Lear's work addresses a fear that the dominant culture of America now faces, too: Our way of life could also collapse. The Occupy movements and our students' heavy debt loads suggest dark times for America, and new studies say the generation now emerging from college will be worse off than their parents. This must be especially true for those with humanities degrees.

So what is the rationale for studying the humanities? The symposium organizers gave us one handout that included this message: "The ability to read critically the messages that politics, commerce, and culture bombard us with may be more than ever needed training in our society, where the manipulation of minds and hearts is increasingly what running that world is all about." What the humanities teaches is how to read critically and think analytically.

After a panel describing reading and the interpretive process, a session on the role of reading in the professions turned to texts with real-world consequences. Patricia Williams of Columbia, who writes the "Diary of a Mad Law Professor" column for the Nation, showed a series of ambiguous images that were then rendered unambiguous with captions such as "enemy combatant," "terrorist," or "looter." She then asked a question every American should think very hard about: "What about us is truly inalienable?"

Peter Brooks, the Princeton literature scholar who convened the symposium, is known for his own work on testimony and torture. His book, Troubling Confessions: Speaking Guilt in Law and Literature, might have been a foundation for the last panel on the role of the humanities in human rights. A discussion of the torture memos penned by John Yoo as a Justice Department lawyer under President George W. Bush brought the relationship between the humanities and human rights into focus. What to make of Yoo, educated in history at Harvard, and in law at Yale? Apparently his education did not stop him from crafting a legal justification for waterboarding.

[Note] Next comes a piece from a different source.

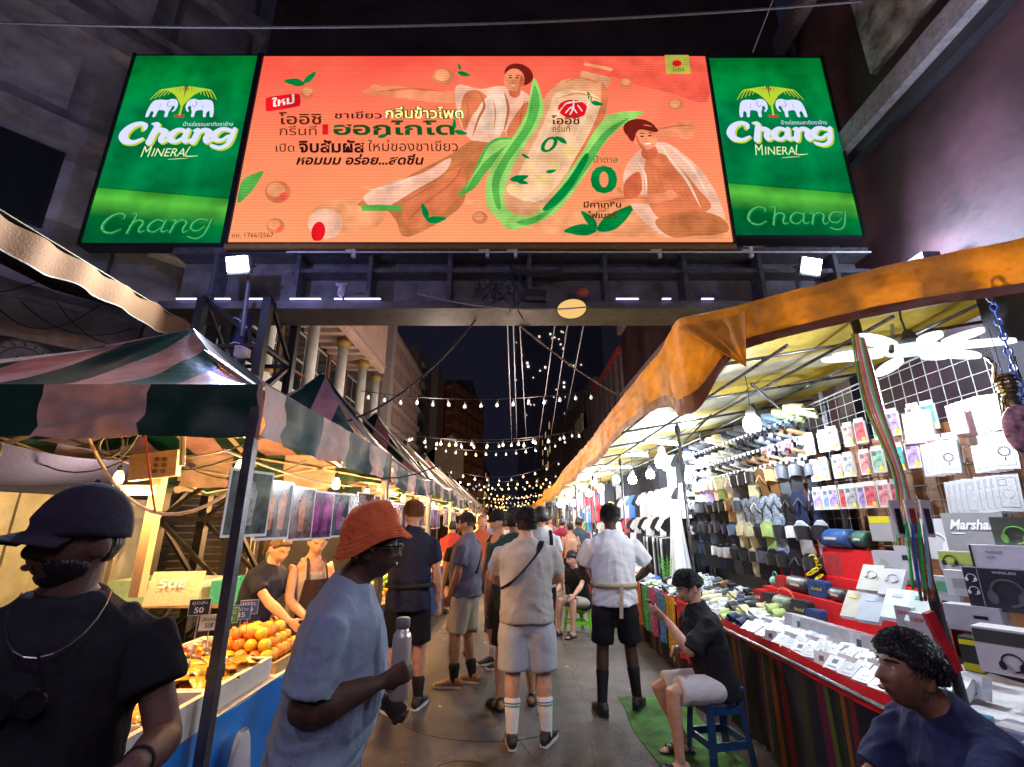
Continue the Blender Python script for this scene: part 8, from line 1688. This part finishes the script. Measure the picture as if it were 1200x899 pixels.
# bottle: its own thing, in the right hand
wp = D['J']['w1'] + V((-.30, 1, .30)).normalized() * .085 + V((-.036, -.012, 0)); M_ = Matrix.Translation(r.location) @ Matrix.Rotation(r.rotation_euler[2], 4, 'Z') @ Matrix.Scale(D['s'], 4); bp_ = M_ @ wp
o = empty('water_bottle', bp_, 'brushed steel water bottle gripped upright in front of the bucket hat man', 'bottle')
b = MB(); b.lathe([(.030, -.09), (.034, -.085), (.034, .10), (.030, .118), (.022, .13), (.022, .14)], n=24); b.build('flask', mat('bottle_steel', (.62, .57, .52), rough=.35, metal=.5, var=.08), o, True)
b = MB(); b.lathe([(.025, .138), (.026, .142), (.026, .168), (.022, .172)], n=20); b.build('cap', mat('bottle_cap', (.14, .14, .14), rough=.4), o, True)

# ---------- 3,4 vendors behind the fruit table
y = 4.15; loc = place(303, 645, y)
person('woman vendor in navy T-shirt with tied-back hair reaching over the drink cups', (loc[0], y, 0), -pi / 2 - .35, H=1.58, skin='fair', hair='brown', shirt=NAVY, hairstyle='pony', lean=.34, head=(-.15, -.45, 0), shorts=DEN, leg=.9, shoe=SHB, vox=.012, build=1.02,
       hands=((-.22, .46, 1.00), (.12, .60, 1.02)), elb=((-.3, -.6, -1), (.5, -.4, -1)))
y = 4.45; loc = place(362, 640, y)
r, D = person('woman vendor in pale grey tank top and dark apron behind the fruit', (loc[0], y, 0), pi + .9, H=1.60, skin='fair', hair='black', shirt=C_('pale_tank', (.45, .42, .40)), tank=True, hairstyle='pony', lean=.20, head=(-.35, -.40, 0), shorts=DEN, leg=.9, shoe=SHB, vox=.012, hands=((-.16, .36, 1.02), (.16, .38, 1.0)))
T = D['T']; b = MB(); b.sheet(lambda u, v: T((u - .5) * (.24 + .10 * v), .150 + .012 * cos((u - .5) * 6), 1.33 - .62 * v), 8, 10, D['R'] @ V((0, .006, 0))); ap = b.build('apron', C_('apron', (.05, .03, .035)), r, True)
for sd in (-1, 1): strap_on(r, [T(sd * .10, .15, 1.32), T(sd * .085, .08, 1.46), T(sd * .04, -.06, 1.51)], (.006, .012), C_('apron', (.05, .03, .035)), 'apron_strap', ap)
# third helper, orange top, between the hanging menus
y = 5.3; loc = place(432, 640, y)
person('stall helper in orange top bending behind the green mango pile', (loc[0] - .15, y, 0), -pi / 2, H=1.55, skin='fair', hair='black', shirt=C_('coral', (.55, .16, .08)), hairstyle='pony', lean=.2, shorts=DEN, leg=.9, shoe=SHB, vox=.016, head=(0, -.4, 0))

# ---------- 5 navy shirt, back view, reaching to the table
r, D = person('tall man in navy shirt and black shorts, reaching to the fruit stall', (-1.0, 4.94, 0), .12, H=1.83, skin='fair', hair='ginger', build=1.08, shirt=NAVY, loose=1.2, sleeve=.62, collar=True, hem=.80, shorts=BLK, leg=.50, legw=1.12, shoe=SHW, sock=SOCKB, sockh=.14, hairstyle='tuft', head=(.55, .0, 0), vox=.0105,
              hands=((-.42, .22, 1.02), None), elb=((-1, -.6, -.3), None), feet=[(-.12, -.04), (.13, .05)], feetdir=(.55, -.3))
T = D['T']; b = MB(); loft(b, [T(0, 0, 1.00), T(0, 0, 1.035)], [(.222, .172), (.222, .172)], xref=V((1, 0, 0)), n=28, flat=(True, True)); b.build('belt_bag', mat('belt_black', (.012, .012, .012), rough=.85), r, True)
# ---------- 6 grey polo, khaki shorts
r, D = person('greying man in slate polo shirt and khaki shorts, facing the food stall', (-.50, 5.62, 0), pi / 2 - .25, H=1.74, skin='tan', hair='grey', build=1.14, belly=.045, shirt=POLO, loose=1.1, sleeve=.62, collar=True, hem=.88, shorts=KHAKI, leg=.50, legw=1.15, shoe=SHBR, sock=SOCKB, sockh=.12, hairstyle='fade', head=(-.1, -.12, 0), vox=.0105,
              hands=((-.20, .12, .90), (.22, .08, .90)), elb=((-1, -1, 0), (.6, -1, 0)), gripL=dict(curl=.6), feet=[(-.10, .08), (.11, -.05)], feetdir=(.1, -.1))
T = D['T']; strap_on(r, [T(.10, .14, 1.30), T(.12, .06, 1.475), T(.10, -.06, 1.47), T(.02, -.145, 1.33), T(-.10, -.14, 1.12)], (.005, .02), BLK, 'bag_strap')
# ---------- 7 red-orange polo facing camera
person('pink-faced man in rust red polo shirt facing this way behind the slate polo', (-.50, 8.3, 0), pi + .1, H=1.76, skin='fair', hair='ginger', shirt=ORG, collar=True, loose=1.1, shorts=NAVY, leg=.50, shoe=SHB, hairstyle='fade', vox=.0135)
# dark-trousered walker behind the slate polo
person('walker in dark trousers mostly hidden behind the slate polo man', (-.66, 6.75, 0), .2, H=1.62, skin='tan', shirt=BLK, shorts=NAVY, leg=.9, shoe=SHB, hairstyle='short', vox=.016)
# ---------- 8 tank top and cap
r, D = person('young man in olive tank top and black cap looking toward the food stall', (-.17, 6.35, 0), pi - .75, H=1.76, skin='fair', shirt=OLIVE, tank=True, shorts=C_('charcoal', (.06, .06, .065)), leg=.62, legw=1.1, shoe=SHW, sock=SOCKW, sockh=.1, hairstyle='short', head=(-.35, 0, 0), vox=.012, feetdir=(-.3, -.3))
cap(r, D, BLK, lift=.004)
strap_on(r, [D['T'](.10, .10, 1.40), D['T'](.10, .0, 1.48), D['T'](.10, -.10, 1.40)], (.006, .02), BLK, 'bag_strap')
# ---------- 9 dark green tee beside the grey-shirted man
person('man in dark green T-shirt and black shorts half hidden by the grey T-shirt man', (.03, 5.05, 0), .1, H=1.77, skin='tan', build=1.12, shirt=DGRN, loose=1.3, sleeve=.7, hem=.82, shorts=BLK, leg=.52, legw=1.05, sandal=2, hairstyle='thick', vox=.012, hands=((-.28, .06, .84), None), feet=[(-.16, -.08), (.16, .03)], feetdir=(.45, -.3))
# ---------- 10 pale shirt with backpack strap
r, D = person('dark-haired man in pale T-shirt with a black backpack strap beyond the grey T-shirt man', (.36, 6.3, 0), .05, H=1.82, skin='fair', shirt=C_('pale', (.55, .57, .60)), shorts=BLK, leg=.9, shoe=SHB, hairstyle='thick', vox=.0135, head=(.4, 0, 0))
T = D['T']; strap_on(r, [T(.11, .12, 1.36), T(.12, 0, 1.485), T(.12, -.11, 1.40), T(.12, -.145, 1.2), T(.12, -.14, 1.05)], (.006, .022), BLK, 'backpack_strap')
# ---------- 11 the grey T-shirt man in the middle
r, D = person('man in grey T-shirt and pale shorts with a black sling strap across his back', (.12, 4.28, 0), -.04, H=1.75, skin='fair', build=1.20, shirt=GREYT, loose=1.3, sleeve=.62, hem=.86, shorts=LGREY, leg=.52, legw=1.22, shoe=(MC['shoe_black'], MC['sole_white'], SOCKW), sock=SOCKW, sockh=.22, hairstyle='thick', head=(.25, .02, 0), vox=.0105, belly=.02,
              hands=((-.12, .32, 1.10), (.12, .34, 1.12)), elb=((-1, -.1, -.6), (1, -.1, -.6)), feet=[(-.12, -.06), (.15, .0)], feetdir=(.1, -.35))
T = D['T']; strap_on(r, [T(.135, .06, 1.475), T(.13, -.05, 1.485), T(.10, -.135, 1.41), T(.0, -.170, 1.29), (T(-.12, -.165, 1.18)), T(-.205, -.06, 1.12)], (.006, .026), BLK, 'sling_strap')
# ---------- 12.. far walkers
person('man in maroon T-shirt and khaki shorts walking away down the aisle', (1.30, 12.9, 0), .1, H=1.72, skin='tan', shirt=MAR, shorts=KHAKI, leg=.52, shoe=SHB, hairstyle='short', vox=.016, feet=[(-.1, .15), (.1, -.1)])
r, D = person('woman in peach vest and long black trousers standing by the seated shopkeeper', (1.30, 11.0, 0), .3, H=1.63, skin='fair', shirt=C_('peach', (.62, .34, .24)), tank=True, shorts=BLK, leg=.92, shoe=SHW, hairstyle='short', vox=.015)
person('man in black check shirt behind the peach vest', (1.62, 11.9, 0), -.5, H=1.74, skin='brown', shirt=C_('check', (.05, .07, .09)), shorts=NAVY, leg=.9, shoe=SHB, hairstyle='thick', vox=.016)
# ---------- 13 seated shopkeeper on the green stool
r, D = person('young shopkeeper in black shirt sitting on the green stool', (1.06, 8.15, 0), pi - .7, H=1.68, skin='fair', shirt=BLK, shorts=C_('beige', (.4, .36, .3)), leg=.5, seat=.44, sandal=1, hairstyle='floppy', vox=.012, lean=.28,
              hands=((-.25, .52, .62), (.10, .48, .66)), feet=[(-.14, .42), (.14, .40)], kneep=V((0, .4, 1)), pelvis=(0, -.06))
# ---------- 14 white T-shirt and apron belt
r, D = person('man in white T-shirt with a beige webbing belt and black shorts', (.98, 4.90, 0), -.10, H=1.81, skin='dark', build=1.05, shirt=WHT_T, loose=1.4, sleeve=.70, hem=.86, shorts=BLK, leg=.48, legw=1.15, shoe=SHB, sock=SOCKB, sockh=.24, hairstyle='fade', head=(-.35, .02, 0), vox=.0105,
              hands=((-.20, .30, 1.02), (.24, .26, 1.05)), elb=((-1, -.45, -.4), (1, -.45, -.4)), feet=[(-.16, -.06), (.16, .10)], feetdir=(.25, -.35))
T = D['T']; BELT = C_('webbing', (.45, .36, .26)); b = MB(); loft(b, [T(0, 0, 1.02), T(0, 0, 1.06)], [(.216, .176), (.216, .176)], xref=V((1, 0, 0)), n=30, flat=(True, True)); bl_ = b.build('belt', BELT, r, True)
b = MB(); b.sheet(lambda u, v: T(.035 + .032 * u - .02 * v, -.182 - .01 * v, 1.05 - .27 * v), 3, 8, (0, -.004, 0)); b.build('belt_tail', BELT, bl_)
# ---------- 15 seated man with a phone
r, D = person('young man in black shirt and white shorts looking at a phone', (1.52, 4.02, 0), pi / 2 + .12, H=1.70, skin='fair', build=.98, shirt=BLK, loose=1.3, sleeve=.95, hem=.86, collar=True, shorts=SH_W, leg=.47, legw=1.1, seat=.50, sandal=1, hairstyle='floppy', head=(-.05, -.34, 0), vox=.0095, lean=.20,
              hands=((-.12, .40, .98), (.10, .24, .72)), elb=((-.5, -.5, -1), (.8, -.5, -1)), gripL=dict(d=(.2, .75, .55), n=(.6, -.35, .5), curl=.55), feet=[(-.16, .40), (.14, .22)], kneep=V((0, .5, 1)), feetdir=(.05, -.1), pelvis=(0, -.02))
J_ = D['J']['w0'] + V((.2, .75, .55)).normalized() * .09 + V((.035, -.01, .03))
M_ = Matrix.Translation(r.location) @ Matrix.Rotation(r.rotation_euler[2], 4, 'Z') @ Matrix.Scale(D['s'], 4); pp = M_ @ J_
o = empty('phone', pp, 'dark smartphone in the hand of the man sitting on the blue stool', 'phone', rz=r.rotation_euler[2])
Rp = rotm(('X', radians(-48)), ('Z', .1)); b = MB(); b.box((0, 0, 0), (.072, .008, .150), Rp); b.build('case', mat('phone_case', (.10, .015, .02), rough=.3), o); b = MB(); b.box(Rp @ V((0, -.0055, 0)), (.066, .002, .142), Rp); b.build('screen', glow('phone_screen', (.35, .45, .6), .25), o)
# ---------- 16 vendor low at the right front
y = 1.84; loc = place(1072, 775, y)
r, D = person('dark-haired vendor in navy T-shirt perched beside the black crate', (loc[0] + .0, y - .05, 0), pi / 2 + .05, H=1.60, skin='brown', hair='black', build=1.1, shirt=C_('vendor_navy', (.018, .024, .075)), loose=1.5, sleeve=.75, hem=.86, shorts=DEN, leg=.9, shoe=SHB, seat=.60, hairstyle='floppy', head=(-.10, .30, 0), vox=.0068, lean=.42, pelvis=(0, -.22),
              hands=((-.30, .46, .74), (.15, .50, .56)), elb=((-1, .1, .15), (.6, -.2, -1)), feet=[(-.14, .30), (.16, .24)], kneep=V((0, .5, 1)))
hp = D['hp']; b = MB(); b.tube([hp((-.084, -.004 + .008 * cos(a), -.048 + .008 * sin(a))) for a in [q * pi / 6 for q in range(13)]], .0018, 5); b.build('earring', CHN, r)
# ---------- crowd far down the street
random.seed(31); k = 0
cl = {'red': (.4, .05, .05), 'white': (.6, .6, .6), 'black': (.02, .02, .02), 'blue': (.06, .1, .3), 'pink': (.6, .25, .3), 'green': (.05, .2, .1), 'tan': (.45, .35, .2), 'grey': (.25, .25, .26)}
keys = list(cl)
spots = [(-1.15, 9.6), (-.1, 9.9), (.45, 11.2), (-.75, 12.4), (.15, 14.5), (.75, 15.2), (1.75, 14.6), (-1.1, 15.8), (-.4, 17.5), (1.2, 18), (.5, 19.5), (-.9, 20), (1.6, 20.5), (.1, 22.5), (-.5, 24.5), (.9, 25), (1.5, 27), (-1.1, 28), (.3, 30), (-.3, 33), (1.0, 34), (.6, 38)]
where = ['near the left row of stalls', 'in the middle of the aisle', 'by the clothes racks']
for (x, yy) in spots:
    a = keys[k % 8]; w3 = where[0] if x < -.6 else (where[2] if x > 1.1 else where[1])
    person(f'{ORD[k]} distant shopper along the aisle, in {a} top, {w3}', (x, yy, 0), random.choice([0, .2, pi + .2, pi, pi - .4, .6, pi + .3]), H=random.uniform(1.55, 1.78), skin=random.choice(['tan', 'fair', 'brown']), shirt=C_('crowd_' + a, cl[a]), shorts=random.choice([BLK, DEN, KHAKI]), leg=random.choice([.5, .9]), shoe=SHB, hairstyle='short', vox=.022, group='shoppers further down the aisle', feet=[(-.1, random.uniform(0, .2)), (.1, random.uniform(-.2, 0))]); k += 1
bpy.data.scenes.remove(BK)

Elaine Scarry, a scholar who once graced the Penn campus before Harvard snatched her up, sees him as an anomaly. Her book, On Beauty and Being Just, details her belief that beauty (a work of great literature is one of the objects of beauty she names) heals injury and renders justice. Her talk at Princeton focused on the power of literature to heal, and she cited three ways it does: its invitation to empathy, its reliance on deliberative thought, and its beauty. Some audience members disagreed, and one cited the example of Nazis who read the poet Friedrich Holderlin while ordering the gassing of Jews.

Scarry is not only scary smart; she's wonderfully convincing. It's certainly true that the opposite of healing, the inflicting of pain — she has another book titled The Body in Pain: The Making and Unmaking of the World — destroys not only any sense of beauty, but language itself, reducing sufferers in the most extreme instances to an inarticulate state.

The Princeton symposium reinforced for me why the humanities matter, but how to convince the budget-cutters? The answer arrived a few days ago over dinner, delivered by my 18-year-old son, Mark, who talked about a visitor to his class: Josh Fattal, the Cheltenham High School alum who spent two years of his life imprisoned in Iran on charges he was a spy.

In describing his ordeal, Fattal told the students that "books were gold," and literature had kept his soul alive. The first book he got in English while in prison was a 70-page condensed version of Pride and Prejudice, and he savored every detail of the Bennett sisters' lives as they negotiated the marriage market of Regency England. "Those were the most glorious 70 pages I ever read," he recalled, and he reread them many times.

It's not often one can make a claim like this and have it be true, but Jane Austen saved a young man from despair. If there's a better justification for the humanities than that, I don't know what it is.